A Derelict Distillery Is Reborn in Kentucky

Courtesy Castle & Key

A venerable but forgotten Kentucky distillery rejoins the bourbon trail.

Every city has one: a ruin covered with graffiti on the outskirts of town. In Frankfort, Kentucky, it was the Old Taylor distillery, a derelict, snake-infested warren of buildings popular with trespassing teens. A century ago, the Old Taylor—built over a hallowed, limestone-rich spring—produced 700 barrels of bourbon a day and drew visitors from across the country.

But by the 1970s it had been abandoned and covered by spray paint and kudzu. “Nature took over and did a pretty good job,” said Wes Murry, the Old Taylor’s current co-owner, who is reopening the distillery this fall under the name Castle & Key. “Everybody who visited said, ‘This would be a great place to film an episode of The Walking Dead.’ ”

Four years ago, Murry, who had recently left a hedge fund, and his business partner, attorney Will Arvin, visited the 82-acre property. “Wear long sleeves,” the real estate broker had told them. Entranced, Arvin and Murry bought the ruins of the Old Taylor with plans to resurrect it not only as a functioning distillery but as a destination on the Kentucky bourbon trail. As they peeled back the brush, they uncovered railroad tracks, an elaborate sunken garden, and a 12-foot-deep, spring-fed pool.
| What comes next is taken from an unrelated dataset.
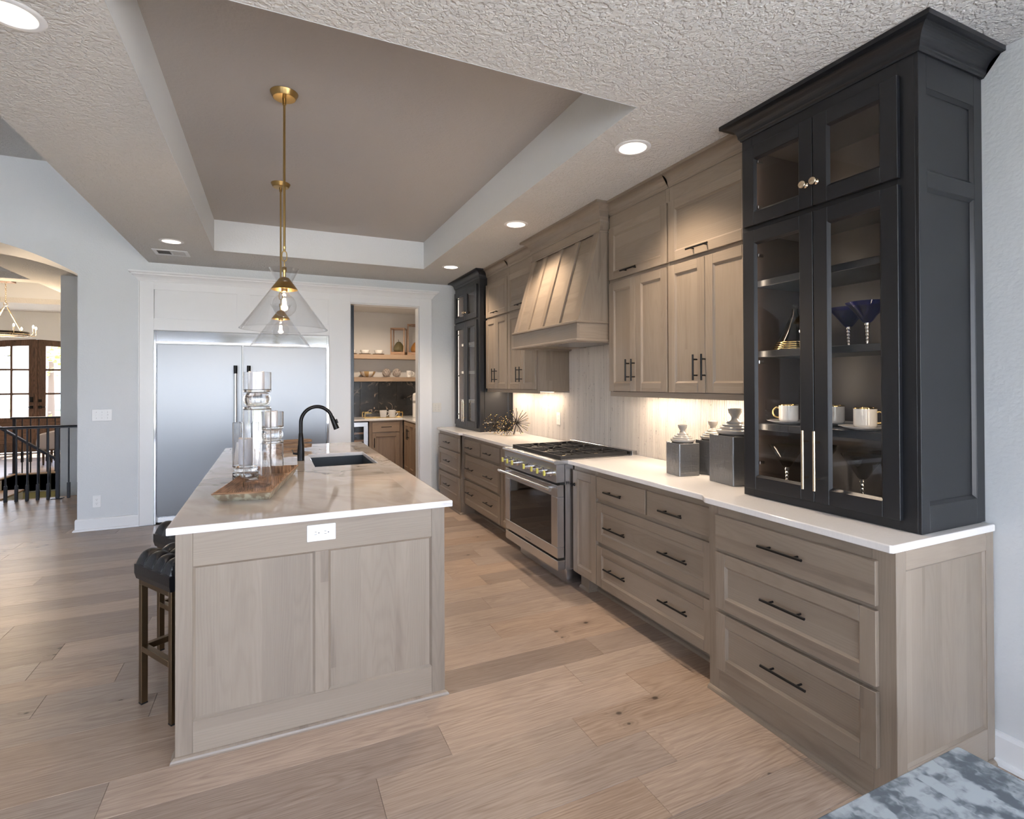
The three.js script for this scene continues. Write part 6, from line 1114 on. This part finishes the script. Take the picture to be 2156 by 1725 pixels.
  const se = thing('armchair', 'grey upholstered low-back seat on the foyer floor behind the railing', 'chair', [-3.45, 0, -12.4]);
  const bk = extr((() => { const s = new THREE.Shape(); s.moveTo(-0.45, 0.30); s.lineTo(0.5, 0.30); s.lineTo(0.5, 0.74); s.quadraticCurveTo(0.0, 0.70, -0.4, 0.58); s.quadraticCurveTo(-0.47, 0.55, -0.45, 0.30); return s; })(), 0.14, 0.02); bk.rotateY(0.25); bk.translate(-3.42, 0, -12.3); bk.computeVertexNormals(); part(se, 'backrest', uvBox(bk, 'x'), M.linen); part(se, 'seat', box(-3.85, -2.95, 0.28, 0.44, -12.75, -12.28, 0.03), M.linen);
  for (const [lx, lz] of [[-3.8, -12.3], [-3.8, -12.7], [-3.0, -12.3], [-3.0, -12.7]]) part(se, 'leg', cyl(0.014, 0.022, [lx, 0, lz], [lx, 0.29, lz], 12), M.dark_wood);
}
// ---------------------------------------------------------------- bench in the near corner of the picture
{
  const t = thing('bench', 'low bench with a mottled blue-grey top, cut off by the lower right corner', 'bench', [1.3, 0, -0.3]);
  const s = new THREE.Shape(), r = 0.012, x0 = 0.88, x1 = 1.736, a = 0.83, b = -0.3; s.moveTo(x0, b); s.lineTo(x1, b); s.lineTo(x1, a - r); s.quadraticCurveTo(x1, a, x1 - r, a); s.lineTo(x0, a); s.closePath();
  const g = extr(s, 0.026, 0.003); g.rotateX(-Math.PI / 2); g.translate(0, 0.42, 0); g.computeVertexNormals(); part(t, 'top', uvBox(g, 'x'), M.mottled_top);
  for (const lx of [x0 + 0.06, x1 - 0.10]) for (const lz of [-0.75, 0.2]) part(t, 'leg', box(lx, lx + 0.04, 0, 0.392, lz, lz + 0.04, 0.003), M.black_metal);
  part(t, 'under_frame', [box(x0 + 0.06, x1 - 0.06, 0.392, 0.417, -0.77, -0.73, 0.003), box(x0 + 0.06, x1 - 0.06, 0.392, 0.417, 0.2, 0.24, 0.003), box(x0 + 0.06, x0 + 0.1, 0.392, 0.417, -0.73, 0.2, 0.003), box(x1 - 0.1, x1 - 0.06, 0.392, 0.417, -0.73, 0.2, 0.003)], M.black_metal);
}
// ---------------------------------------------------------------- outside
{
  struct('ground', box(-80, 80, -0.6, -0.32, -90, 60, 0), M.lawn_green); struct('path_patio', box(-14, 14, -0.32, -0.305, 2.5, 22, 0), M.concrete); struct('path_entry', box(-6.5, -3, -0.319, -0.05, -19, -14.9, 0), M.concrete);
  struct('street', box(-80, 80, -0.319, -0.30, -38, -28, 0), M.asphalt); struct('path_drive', box(-5.2, -1, -0.319, -0.302, -28, -19, 0), M.concrete);
  const pc = thing('porch_column', 'white square porch column seen through the front door', 'column', [-5.35, -0.05, -16.6]); part(pc, 'shaft', box(-5.65, -5.25, 0.15, 3.3, -16.8, -16.4, 0.01), M.stucco); part(pc, 'plinth', box(-5.70, -5.20, -0.05, 0.15, -16.85, -16.35, 0.01), M.stucco);
  const h = thing('house', 'grey-roofed neighbour house across the street seen through the front door', 'house', [-6, -0.32, -52]); part(h, 'wall', [box(-16, 2, -0.32, 3.6, -58, -48, 0.02)], M.stucco);
  part(h, 'roof', fromTris([[[-17, 3.5, -47], [3, 3.5, -47], [0, 7.5, -53], [-14, 7.5, -53]], [[-17, 3.5, -59], [-14, 7.5, -53], [0, 7.5, -53], [3, 3.5, -59]], [[-17, 3.5, -59], [-17, 3.5, -47], [-14, 7.5, -53]], [[3, 3.5, -47], [3, 3.5, -59], [0, 7.5, -53]]]), M.shingle_grey);
  for (const wx of [-13, -9, -5, -1]) part(h, 'window', box(wx - 0.8, wx + 0.8, 0.9, 2.4, -48.03, -47.98, 0.01), M.slot_dark);
  const tree = (x, z, hh, r, m, label) => { const t = thing('tree', label, 'tree', [x, -0.32, z]); part(t, 'trunk', cyl(0.16, 0.1, [x, -0.32, z], [x, hh * 0.6, z], 10), M.bark); const P = []; for (let i = 0; i < 420; i++) { const a = rnd() * 6.283, u = rr(-1, 1), q = r * Math.pow(rnd(), 0.4), s = rr(0.1, 0.2), g = new THREE.PlaneGeometry(s, s * 0.7); g.rotateX(rr(0, 3)); g.rotateY(rr(0, 6)); g.translate(x + q * Math.sqrt(1 - u * u) * Math.cos(a), hh * 0.75 + q * u * 0.9, z + q * Math.sqrt(1 - u * u) * Math.sin(a)); P.push(fin(g, true)); } const f = part(t, 'foliage', P, m); f.userData.kind = 'stuff'; };
  tree(-10.2, -34, 4.4, 1.9, M.leaf_yellow, 'yellow autumn tree across the street seen through the front door'); tree(-6.8, -40, 4.2, 1.6, M.leaf_green, 'green tree beyond the street seen through the front door');
  for (const [x, z, m, l] of [[-6.7, -22, M.leaf_yellow, 'yellow-green bush on the lawn beyond the porch column'], [-6.0, -25.5, M.leaf_green, 'dark green bush beside the driveway']]) { const t = thing('bush', l, 'bush', [x, -0.32, z]), P = []; for (let i = 0; i < 260; i++) { const a = rnd() * 6.283, u = rnd(), q = 0.7 * Math.pow(rnd(), 0.4), s = rr(0.05, 0.11), g = new THREE.PlaneGeometry(s, s * 0.7); g.rotateX(rr(0, 3)); g.rotateY(rr(0, 6)); g.translate(x + q * Math.sqrt(1 - u * u) * Math.cos(a), -0.3 + q * u * 1.3, z + q * Math.sqrt(1 - u * u) * Math.sin(a)); P.push(fin(g, true)); } part(t, 'stem', cyl(0.03, 0.02, [x, -0.32, z], [x, 0.2, z], 6), M.bark); const f = part(t, 'foliage', P, m); f.userData.kind = 'stuff'; }
}
renderer.render(scene, camera);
From left: Pinhook bourbon, one of several brands made at the distillery; Marianne Eaves, Castle & Key’s master distiller. Victor Sizemore; Courtesy Castle & Key

In 2015, they hired Marianne Eaves, Kentucky’s first female master distiller since Prohibition. Their first whiskey was barreled in 2016 using a recipe “based on the products that we wanted to make for ourselves,” said Eaves. “We use a high percentage of barley, which is uncommon because it’s costly.”

Restaurateur Sean Josephs, a partner in the company behind Pinhook bourbon, was one of the first visitors to the site after restoration started. “It’s a pretty magical location,” said Josephs. Pinhook is now one of a handful of whiskey brands that have begun distilling their products on-site under Eaves’s guidance.

Starting this fall, guests can tour the workings—housed inside a limestone castle—as well as the elaborate gardens, which have been restored by renowned landscape designer Jon Carloftis. Castle & Key’s house whiskey is expected to be released in 2022.